DEVIN MEENAN, Arts & Life Editor—Sometimes you hear an idea that you so viscerally opposed to, you put it out of mind instantaneously, thinking it could only possibly end in disaster. Then you see the idea put into action, and find yourself pleasantly surprised by how wrong you were. This sums up my experience with Toy Story 4, best described as an epilogue to the preceding trilogy, and an effective one at that.

For better or for worse, the original Toy Story basically created the modern animated film, and such a legacy is deserving of a memorable send-off; if Toy Story 4 is indeed this series’ final chapter (which, granted, I wouldn’t put much stock in any Hollywood franchise definitively concluding these days), you could certainly ask for worse.

Screened this past weekend by the Denison Film Society (as part of a double feature with Detective Pikachu, though the less said about that one the better), Toy Story 4 is, naturally, set an undefined by seemingly short time after Toy Story 3, and reunites the staple characters of the series: cowboy doll Sheriff Woody (Tom Hanks), space ranger action figure Buzz Lightyear (Tim Allen), and the various supporting characters. Toy Story 3 itself ended on a rather conclusive note, with the toys’ owner Andy passing them off to the toddler Bonnie. However, there was a twinge of open-endedness there, and it’s that which Toy Story 4 capitalizes off of.

It would have been easy, and surely very tempting, to simply go through the motions with this film, for Toy Story is a tried and tested formula that consistently wins over audiences and critics alike.

Instead, the story plays around with the central concept of living toys, when Bonnie creates “Forky,” a spork with glued-on eyes and a pipe cleaner for arms, that comes to life despite not being manufactured like the other toys.

The film (wisely) doesn’t outright answer why or how it is that the toys come to life, but the character of Forky provides the film with an opportunity to pose some existential questions about the existence of its titular characters.

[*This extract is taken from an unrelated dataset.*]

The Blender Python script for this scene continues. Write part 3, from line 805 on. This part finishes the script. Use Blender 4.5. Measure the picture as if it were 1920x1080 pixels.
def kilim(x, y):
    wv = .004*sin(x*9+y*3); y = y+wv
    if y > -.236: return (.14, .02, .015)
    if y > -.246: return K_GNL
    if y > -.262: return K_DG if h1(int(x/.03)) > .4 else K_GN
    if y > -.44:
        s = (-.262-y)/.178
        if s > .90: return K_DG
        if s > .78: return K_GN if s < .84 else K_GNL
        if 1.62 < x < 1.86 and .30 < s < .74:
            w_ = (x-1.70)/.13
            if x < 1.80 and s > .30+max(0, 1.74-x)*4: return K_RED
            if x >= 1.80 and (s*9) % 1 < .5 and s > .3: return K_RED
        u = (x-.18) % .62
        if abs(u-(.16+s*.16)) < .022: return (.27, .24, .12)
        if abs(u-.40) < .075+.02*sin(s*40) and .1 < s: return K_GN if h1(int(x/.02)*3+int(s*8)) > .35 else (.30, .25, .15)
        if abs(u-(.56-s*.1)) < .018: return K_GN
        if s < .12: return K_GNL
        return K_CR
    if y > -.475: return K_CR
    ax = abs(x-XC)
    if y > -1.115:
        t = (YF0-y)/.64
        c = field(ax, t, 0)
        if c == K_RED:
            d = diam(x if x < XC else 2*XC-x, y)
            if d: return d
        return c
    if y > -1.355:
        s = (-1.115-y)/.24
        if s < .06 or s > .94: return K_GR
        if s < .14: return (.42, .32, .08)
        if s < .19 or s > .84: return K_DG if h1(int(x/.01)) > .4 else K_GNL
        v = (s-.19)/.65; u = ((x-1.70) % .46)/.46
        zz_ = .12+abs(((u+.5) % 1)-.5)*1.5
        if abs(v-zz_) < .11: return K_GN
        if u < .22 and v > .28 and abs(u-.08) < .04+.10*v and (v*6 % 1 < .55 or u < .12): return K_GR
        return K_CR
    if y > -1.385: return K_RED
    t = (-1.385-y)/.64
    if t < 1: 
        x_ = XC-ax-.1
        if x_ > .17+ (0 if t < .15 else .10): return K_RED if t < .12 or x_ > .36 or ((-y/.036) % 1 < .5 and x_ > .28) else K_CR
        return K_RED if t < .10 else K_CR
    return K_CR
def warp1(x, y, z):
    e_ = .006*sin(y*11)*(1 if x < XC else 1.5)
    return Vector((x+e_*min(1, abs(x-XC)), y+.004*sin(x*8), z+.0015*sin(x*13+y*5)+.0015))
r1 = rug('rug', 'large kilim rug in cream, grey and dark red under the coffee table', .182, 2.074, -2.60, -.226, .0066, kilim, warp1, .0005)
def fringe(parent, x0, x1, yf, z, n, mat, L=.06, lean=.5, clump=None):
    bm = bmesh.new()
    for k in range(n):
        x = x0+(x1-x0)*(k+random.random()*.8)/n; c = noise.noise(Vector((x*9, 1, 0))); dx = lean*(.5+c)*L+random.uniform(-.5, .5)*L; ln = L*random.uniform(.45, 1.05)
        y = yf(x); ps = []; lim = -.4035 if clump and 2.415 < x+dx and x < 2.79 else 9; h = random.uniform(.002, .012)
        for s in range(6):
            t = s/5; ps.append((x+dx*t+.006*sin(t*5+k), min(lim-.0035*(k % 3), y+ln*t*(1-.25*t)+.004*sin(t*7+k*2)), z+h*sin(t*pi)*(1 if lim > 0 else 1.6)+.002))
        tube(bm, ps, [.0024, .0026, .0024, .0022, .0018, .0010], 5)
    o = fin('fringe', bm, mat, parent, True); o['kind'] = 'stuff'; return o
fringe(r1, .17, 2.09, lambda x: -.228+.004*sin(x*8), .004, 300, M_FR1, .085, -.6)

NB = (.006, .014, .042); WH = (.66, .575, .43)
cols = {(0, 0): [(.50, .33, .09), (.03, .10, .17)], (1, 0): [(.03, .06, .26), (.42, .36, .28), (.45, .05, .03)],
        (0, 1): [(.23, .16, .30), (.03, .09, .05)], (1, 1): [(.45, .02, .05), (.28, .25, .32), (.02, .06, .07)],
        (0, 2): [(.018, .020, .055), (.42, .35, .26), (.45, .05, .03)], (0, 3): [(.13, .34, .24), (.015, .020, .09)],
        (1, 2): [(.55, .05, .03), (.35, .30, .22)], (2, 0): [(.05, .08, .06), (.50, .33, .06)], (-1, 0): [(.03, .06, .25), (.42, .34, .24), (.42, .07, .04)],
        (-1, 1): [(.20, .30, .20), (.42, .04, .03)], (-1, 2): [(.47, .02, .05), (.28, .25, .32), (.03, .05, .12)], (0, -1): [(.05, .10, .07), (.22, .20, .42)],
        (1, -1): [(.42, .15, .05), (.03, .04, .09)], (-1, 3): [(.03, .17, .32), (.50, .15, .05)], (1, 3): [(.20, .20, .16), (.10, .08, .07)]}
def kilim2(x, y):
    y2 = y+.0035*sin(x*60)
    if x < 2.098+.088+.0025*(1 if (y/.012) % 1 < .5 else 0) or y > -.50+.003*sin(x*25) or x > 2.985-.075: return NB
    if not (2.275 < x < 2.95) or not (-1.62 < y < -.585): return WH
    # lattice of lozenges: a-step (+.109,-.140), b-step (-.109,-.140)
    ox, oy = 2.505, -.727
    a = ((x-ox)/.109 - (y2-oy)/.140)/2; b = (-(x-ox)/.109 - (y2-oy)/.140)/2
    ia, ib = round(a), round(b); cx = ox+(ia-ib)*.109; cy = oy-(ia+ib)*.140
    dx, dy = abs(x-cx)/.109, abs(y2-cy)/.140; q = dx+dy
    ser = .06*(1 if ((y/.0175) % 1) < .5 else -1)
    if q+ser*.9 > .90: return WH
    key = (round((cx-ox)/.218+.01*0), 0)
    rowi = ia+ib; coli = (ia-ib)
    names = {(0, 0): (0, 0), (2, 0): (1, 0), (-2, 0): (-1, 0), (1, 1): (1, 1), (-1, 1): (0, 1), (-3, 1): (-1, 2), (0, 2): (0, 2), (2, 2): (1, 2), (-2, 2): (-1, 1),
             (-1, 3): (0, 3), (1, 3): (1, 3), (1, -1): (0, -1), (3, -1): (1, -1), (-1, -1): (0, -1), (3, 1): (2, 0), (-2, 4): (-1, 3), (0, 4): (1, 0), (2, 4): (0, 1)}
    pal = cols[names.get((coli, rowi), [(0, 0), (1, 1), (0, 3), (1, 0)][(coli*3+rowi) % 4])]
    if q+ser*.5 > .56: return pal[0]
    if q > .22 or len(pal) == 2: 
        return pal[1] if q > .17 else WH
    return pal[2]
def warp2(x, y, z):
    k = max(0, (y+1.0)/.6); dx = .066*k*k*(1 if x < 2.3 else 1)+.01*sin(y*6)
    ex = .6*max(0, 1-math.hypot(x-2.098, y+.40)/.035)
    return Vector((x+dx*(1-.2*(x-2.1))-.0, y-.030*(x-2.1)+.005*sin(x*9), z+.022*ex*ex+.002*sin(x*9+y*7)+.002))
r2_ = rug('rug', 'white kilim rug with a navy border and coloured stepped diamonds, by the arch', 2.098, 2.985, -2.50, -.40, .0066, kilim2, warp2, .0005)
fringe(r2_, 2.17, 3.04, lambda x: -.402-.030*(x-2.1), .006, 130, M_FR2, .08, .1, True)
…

All the voice talent still shine brightly in their respective roles more than 20 years after their first appearance in the series, and the characters they bring life to have never looked better, likewise for the world they inhabit. While I still struggle if whether its superior to the aforementioned Toy Story 3 ending, the film culminates in what’s the most tear jerking conclusion in the series to date.

All this said, I do hope truly is the end for a film series that was a staple of our generation’s collective childhood, for the ending leaves little room for a continuation without narrative contrivance, and a direct sequel to 4 would undermine it’s ending entirely in a way this one skillfully avoided doing in regard to 3’s.